OPTION 4: Overlap common fields, but use BLOBS

TEST (1 -- many) MEASUREMENT (1 -- many) RAW_DATA

MEASUREMENT             
  measurement_id*      
  test_id (FK)         
  rec_time as DATE     
  measurement

RAW_DATA        
  measurement_id* (FK)
  raw_data as BLOB

For a single value measurement is the measurement
For signals measurement is the sample_rate

Legend:

  • __*_ Fields followed by an asterisk are the complete primary key.
  • (FK) Fields followed by (FK) indicate field has foreign key constraint.
  • ____ All fields are of type NUMBER unless otherwise specified.

Other Info: The raw waveform data will be used in several ways: - plotted (does the plot look right) - filtered / smoothed (for better presentation) - obtain values (time at max, min value, fall time, etc)

Also, data will be acquired simultaneously over several channels. It would be useful to know what the value of Channel 2 is when Channel 1 first reaches 500 (of some unit).

A waveform typically has about 4,000 - 25,000 data points.

Other Thoughts/Questions: Can part of a BLOB be returned? In other words, could I pull out 4 bytes starting at byte 4000?

Can the blob be of a packed Oracle type, so that the values could be read by Oracle itself (ie: to obtain max, min, etc)

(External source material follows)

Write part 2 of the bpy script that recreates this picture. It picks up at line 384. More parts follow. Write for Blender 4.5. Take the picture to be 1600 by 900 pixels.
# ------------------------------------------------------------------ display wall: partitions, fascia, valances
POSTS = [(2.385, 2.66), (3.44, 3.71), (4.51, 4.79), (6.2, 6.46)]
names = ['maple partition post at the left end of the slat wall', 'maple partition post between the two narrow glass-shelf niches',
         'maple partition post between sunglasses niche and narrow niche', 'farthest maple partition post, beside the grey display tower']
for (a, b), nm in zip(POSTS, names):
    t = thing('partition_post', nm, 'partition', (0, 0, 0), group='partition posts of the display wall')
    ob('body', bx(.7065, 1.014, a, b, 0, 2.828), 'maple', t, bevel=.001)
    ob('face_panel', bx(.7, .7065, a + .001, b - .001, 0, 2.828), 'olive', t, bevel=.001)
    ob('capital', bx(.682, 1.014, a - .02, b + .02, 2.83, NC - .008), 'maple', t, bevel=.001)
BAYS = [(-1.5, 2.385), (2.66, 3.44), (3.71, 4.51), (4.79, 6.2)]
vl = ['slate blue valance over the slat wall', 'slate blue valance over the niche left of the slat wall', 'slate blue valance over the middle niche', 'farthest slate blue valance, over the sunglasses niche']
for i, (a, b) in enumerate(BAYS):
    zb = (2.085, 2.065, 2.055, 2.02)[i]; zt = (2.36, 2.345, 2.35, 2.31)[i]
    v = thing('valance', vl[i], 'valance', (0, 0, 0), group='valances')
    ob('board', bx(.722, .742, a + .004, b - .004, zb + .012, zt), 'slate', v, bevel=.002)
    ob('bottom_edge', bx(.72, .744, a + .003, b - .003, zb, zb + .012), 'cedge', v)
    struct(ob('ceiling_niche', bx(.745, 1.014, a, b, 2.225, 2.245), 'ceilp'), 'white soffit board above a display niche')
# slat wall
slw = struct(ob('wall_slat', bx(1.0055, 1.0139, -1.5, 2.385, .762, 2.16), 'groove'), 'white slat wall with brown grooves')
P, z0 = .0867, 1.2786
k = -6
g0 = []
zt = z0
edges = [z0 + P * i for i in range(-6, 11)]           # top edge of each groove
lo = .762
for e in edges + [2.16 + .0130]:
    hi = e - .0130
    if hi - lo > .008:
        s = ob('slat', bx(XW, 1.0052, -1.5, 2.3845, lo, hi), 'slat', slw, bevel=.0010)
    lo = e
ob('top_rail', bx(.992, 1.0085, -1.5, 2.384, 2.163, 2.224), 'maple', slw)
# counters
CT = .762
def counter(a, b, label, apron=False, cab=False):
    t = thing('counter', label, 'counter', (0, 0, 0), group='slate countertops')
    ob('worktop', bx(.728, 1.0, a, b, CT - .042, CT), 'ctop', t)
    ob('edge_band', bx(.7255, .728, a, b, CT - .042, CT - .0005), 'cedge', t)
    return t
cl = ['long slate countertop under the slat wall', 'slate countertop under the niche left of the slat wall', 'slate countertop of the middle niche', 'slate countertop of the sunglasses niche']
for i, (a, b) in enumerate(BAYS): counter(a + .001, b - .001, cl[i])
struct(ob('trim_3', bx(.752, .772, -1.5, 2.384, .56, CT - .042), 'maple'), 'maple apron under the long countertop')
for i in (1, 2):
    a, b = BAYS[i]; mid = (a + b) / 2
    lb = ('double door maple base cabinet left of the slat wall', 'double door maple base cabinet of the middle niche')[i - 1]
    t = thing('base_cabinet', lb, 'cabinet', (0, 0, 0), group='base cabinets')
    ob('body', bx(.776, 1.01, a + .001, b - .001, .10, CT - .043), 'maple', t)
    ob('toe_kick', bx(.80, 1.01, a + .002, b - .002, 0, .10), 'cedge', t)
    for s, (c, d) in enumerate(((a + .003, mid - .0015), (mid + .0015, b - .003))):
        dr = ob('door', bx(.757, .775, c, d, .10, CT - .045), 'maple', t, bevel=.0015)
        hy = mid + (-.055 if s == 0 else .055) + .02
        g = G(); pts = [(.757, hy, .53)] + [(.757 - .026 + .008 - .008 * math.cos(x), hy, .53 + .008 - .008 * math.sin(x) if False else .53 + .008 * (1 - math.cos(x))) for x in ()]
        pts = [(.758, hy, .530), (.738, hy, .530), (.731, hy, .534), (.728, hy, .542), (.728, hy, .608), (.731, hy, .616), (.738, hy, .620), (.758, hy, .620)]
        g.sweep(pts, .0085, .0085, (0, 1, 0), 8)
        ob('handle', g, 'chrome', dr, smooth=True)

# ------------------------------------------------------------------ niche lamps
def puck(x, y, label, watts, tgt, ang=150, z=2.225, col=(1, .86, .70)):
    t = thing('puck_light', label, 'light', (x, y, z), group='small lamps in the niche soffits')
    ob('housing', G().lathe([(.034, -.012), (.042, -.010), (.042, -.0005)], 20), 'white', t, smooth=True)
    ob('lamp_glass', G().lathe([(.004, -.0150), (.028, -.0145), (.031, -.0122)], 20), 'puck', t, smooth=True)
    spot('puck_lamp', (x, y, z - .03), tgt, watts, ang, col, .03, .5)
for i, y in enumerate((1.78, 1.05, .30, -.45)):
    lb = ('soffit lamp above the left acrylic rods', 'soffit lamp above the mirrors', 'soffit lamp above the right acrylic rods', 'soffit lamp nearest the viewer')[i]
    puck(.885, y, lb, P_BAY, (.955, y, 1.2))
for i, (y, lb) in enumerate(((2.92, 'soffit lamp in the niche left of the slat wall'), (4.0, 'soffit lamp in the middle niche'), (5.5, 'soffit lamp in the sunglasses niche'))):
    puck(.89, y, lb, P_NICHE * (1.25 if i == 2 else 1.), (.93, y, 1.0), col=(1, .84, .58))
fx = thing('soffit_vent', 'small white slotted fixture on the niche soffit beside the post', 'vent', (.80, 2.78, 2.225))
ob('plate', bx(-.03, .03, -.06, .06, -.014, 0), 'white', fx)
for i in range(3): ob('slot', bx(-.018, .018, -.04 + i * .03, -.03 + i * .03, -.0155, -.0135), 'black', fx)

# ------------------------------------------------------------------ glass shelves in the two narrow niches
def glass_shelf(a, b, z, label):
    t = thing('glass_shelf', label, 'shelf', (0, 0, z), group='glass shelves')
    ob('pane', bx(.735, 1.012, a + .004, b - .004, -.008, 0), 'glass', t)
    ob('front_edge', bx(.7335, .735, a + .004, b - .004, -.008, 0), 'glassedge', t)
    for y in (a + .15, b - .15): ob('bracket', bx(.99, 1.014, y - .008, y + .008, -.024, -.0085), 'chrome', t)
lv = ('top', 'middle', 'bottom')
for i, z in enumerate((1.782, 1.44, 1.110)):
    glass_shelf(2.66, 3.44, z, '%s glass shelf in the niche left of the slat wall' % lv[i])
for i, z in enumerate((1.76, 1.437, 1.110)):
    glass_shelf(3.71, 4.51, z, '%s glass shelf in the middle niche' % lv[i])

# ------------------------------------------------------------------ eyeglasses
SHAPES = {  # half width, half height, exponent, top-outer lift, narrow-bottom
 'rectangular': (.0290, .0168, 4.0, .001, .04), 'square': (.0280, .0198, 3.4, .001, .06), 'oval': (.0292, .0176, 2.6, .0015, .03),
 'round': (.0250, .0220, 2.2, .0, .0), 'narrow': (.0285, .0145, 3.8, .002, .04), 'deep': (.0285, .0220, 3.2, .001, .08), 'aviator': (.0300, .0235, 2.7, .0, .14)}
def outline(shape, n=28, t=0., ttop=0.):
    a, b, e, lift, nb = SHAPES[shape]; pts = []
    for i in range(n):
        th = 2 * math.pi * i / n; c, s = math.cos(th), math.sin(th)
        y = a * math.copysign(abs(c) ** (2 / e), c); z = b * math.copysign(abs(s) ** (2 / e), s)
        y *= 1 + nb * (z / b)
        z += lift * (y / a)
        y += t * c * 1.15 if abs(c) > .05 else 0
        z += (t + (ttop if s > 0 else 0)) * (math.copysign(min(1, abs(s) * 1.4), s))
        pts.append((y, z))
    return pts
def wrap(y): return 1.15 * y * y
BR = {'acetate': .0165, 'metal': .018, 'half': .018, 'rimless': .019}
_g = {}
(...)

NOTE: This is a repost of General Oracle Data Collection Storage with better developed options.

+2  A: 

Believe it or not, I don't think there's really enough information here to say for sure. For example, how will the results typically be processed? Will they be plotted, or perhaps have some sort of numerical analysis performed on them? How big are your waveforms?

Unless your raw results are typically small, I don't like option 1 for this application. There's a lot of storage overhead to store one data point.

To a lesser extent, the same objection would apply to option 2.

Option 3 is the way I would likely go. I once developed an app for viewing waveforms from lightning strikes - millions of points per waveform. The only viable option is a BLOB for that kind of a dataset. And (again, depending on some of the unknowns) I'd seriously consider storing the data as binary floats or doubles and processing them with java or external C programs. Seriously, do you need keyed access to your individual data points? Isn't loading an array up and indexing into it far simpler, more compact and efficient?

DCookie
Questions answered in edit to main question. What are your thoughts?
Steven
A: 

How will you analyse those data later?

Assuming you are doing FFT or alike later, just go option 3 -- it would be easier and faster.